> **YOUR OBJECTIVE**
Look through the material below for "scene". Copy every line that contains it.

> **MATERIAL**
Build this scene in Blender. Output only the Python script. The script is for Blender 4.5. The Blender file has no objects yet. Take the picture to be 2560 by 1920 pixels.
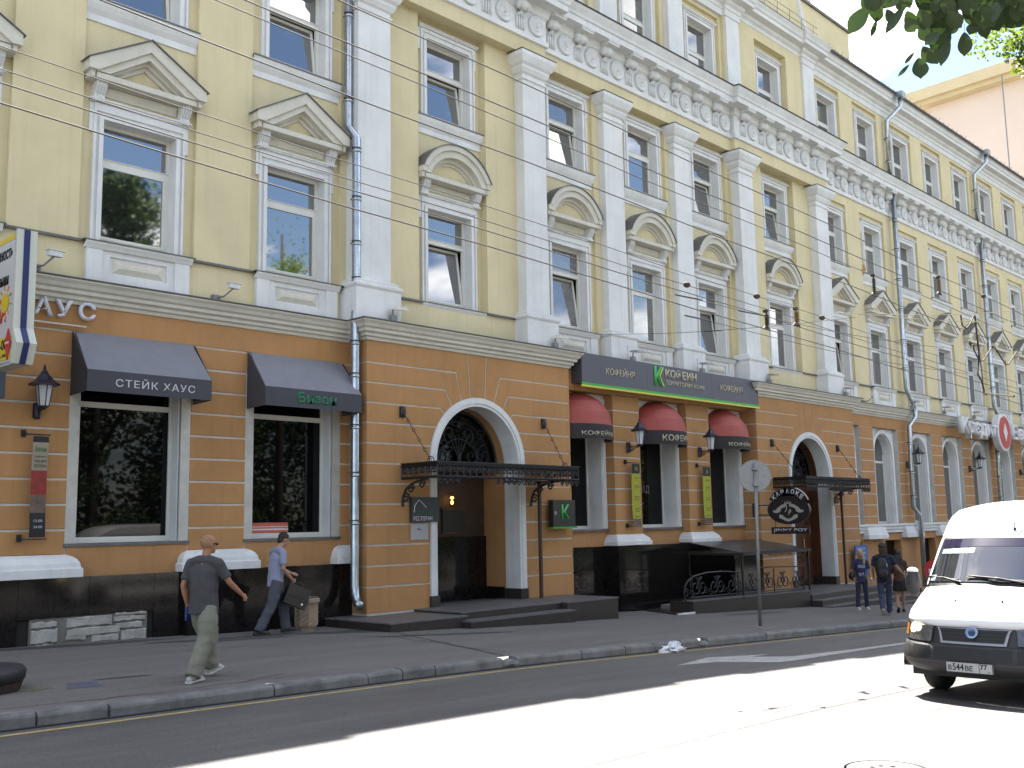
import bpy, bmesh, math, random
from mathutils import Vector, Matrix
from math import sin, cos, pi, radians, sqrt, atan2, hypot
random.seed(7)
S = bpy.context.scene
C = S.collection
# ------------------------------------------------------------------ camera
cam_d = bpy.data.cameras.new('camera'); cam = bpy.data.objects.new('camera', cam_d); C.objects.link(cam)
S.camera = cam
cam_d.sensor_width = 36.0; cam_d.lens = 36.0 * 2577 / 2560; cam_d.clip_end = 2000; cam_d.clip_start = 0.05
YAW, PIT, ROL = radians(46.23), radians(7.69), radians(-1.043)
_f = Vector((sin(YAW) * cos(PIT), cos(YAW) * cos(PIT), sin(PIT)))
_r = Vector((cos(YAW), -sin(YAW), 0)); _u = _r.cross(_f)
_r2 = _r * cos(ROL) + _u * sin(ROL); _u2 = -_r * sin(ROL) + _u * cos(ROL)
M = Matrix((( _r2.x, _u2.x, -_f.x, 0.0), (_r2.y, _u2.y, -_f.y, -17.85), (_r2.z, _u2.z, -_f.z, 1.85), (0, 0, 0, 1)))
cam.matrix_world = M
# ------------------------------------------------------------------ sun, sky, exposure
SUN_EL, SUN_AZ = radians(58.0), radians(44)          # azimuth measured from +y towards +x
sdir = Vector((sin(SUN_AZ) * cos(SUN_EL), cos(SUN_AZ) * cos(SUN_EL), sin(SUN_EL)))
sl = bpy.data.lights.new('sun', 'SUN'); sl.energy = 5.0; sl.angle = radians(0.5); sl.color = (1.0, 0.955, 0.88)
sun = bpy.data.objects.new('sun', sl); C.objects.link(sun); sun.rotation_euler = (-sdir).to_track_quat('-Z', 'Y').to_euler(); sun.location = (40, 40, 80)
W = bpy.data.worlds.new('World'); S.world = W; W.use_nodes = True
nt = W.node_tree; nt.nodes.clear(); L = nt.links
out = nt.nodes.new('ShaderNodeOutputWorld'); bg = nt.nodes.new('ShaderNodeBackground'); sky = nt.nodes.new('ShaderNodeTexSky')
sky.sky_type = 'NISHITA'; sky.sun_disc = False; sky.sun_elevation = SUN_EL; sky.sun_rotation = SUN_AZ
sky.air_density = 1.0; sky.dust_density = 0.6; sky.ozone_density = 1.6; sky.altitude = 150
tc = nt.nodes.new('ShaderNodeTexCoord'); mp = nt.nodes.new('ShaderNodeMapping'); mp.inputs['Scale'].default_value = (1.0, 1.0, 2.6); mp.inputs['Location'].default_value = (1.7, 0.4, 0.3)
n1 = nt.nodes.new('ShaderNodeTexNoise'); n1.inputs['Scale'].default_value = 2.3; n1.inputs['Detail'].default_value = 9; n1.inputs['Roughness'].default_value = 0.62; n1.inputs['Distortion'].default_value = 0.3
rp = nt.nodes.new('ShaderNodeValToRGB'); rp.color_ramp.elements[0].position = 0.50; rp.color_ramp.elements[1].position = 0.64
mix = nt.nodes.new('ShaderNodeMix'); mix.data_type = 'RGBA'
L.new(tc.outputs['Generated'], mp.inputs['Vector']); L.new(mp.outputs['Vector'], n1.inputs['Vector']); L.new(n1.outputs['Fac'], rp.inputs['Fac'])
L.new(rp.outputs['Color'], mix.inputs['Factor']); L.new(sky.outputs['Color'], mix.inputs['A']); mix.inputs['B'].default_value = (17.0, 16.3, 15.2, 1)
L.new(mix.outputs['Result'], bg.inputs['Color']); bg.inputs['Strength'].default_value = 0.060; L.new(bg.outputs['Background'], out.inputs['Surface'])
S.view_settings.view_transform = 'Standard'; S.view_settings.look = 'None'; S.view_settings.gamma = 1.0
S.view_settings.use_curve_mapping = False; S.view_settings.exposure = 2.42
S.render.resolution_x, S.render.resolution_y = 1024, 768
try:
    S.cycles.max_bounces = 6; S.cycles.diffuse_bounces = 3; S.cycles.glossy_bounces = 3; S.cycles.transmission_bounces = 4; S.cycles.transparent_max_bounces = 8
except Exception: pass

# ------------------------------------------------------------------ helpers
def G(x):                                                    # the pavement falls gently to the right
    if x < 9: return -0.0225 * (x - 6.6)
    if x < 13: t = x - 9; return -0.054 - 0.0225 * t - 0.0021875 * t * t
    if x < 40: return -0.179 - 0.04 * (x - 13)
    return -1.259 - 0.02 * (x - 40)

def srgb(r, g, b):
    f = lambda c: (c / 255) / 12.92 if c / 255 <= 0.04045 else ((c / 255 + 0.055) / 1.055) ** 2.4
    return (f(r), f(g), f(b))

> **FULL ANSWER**
Build this scene in Blender. Output only the Python script. The script is for Blender 4.5. The Blender file has no objects yet. Take the picture to be 2560 by 1920 pixels.
S = bpy.context.scene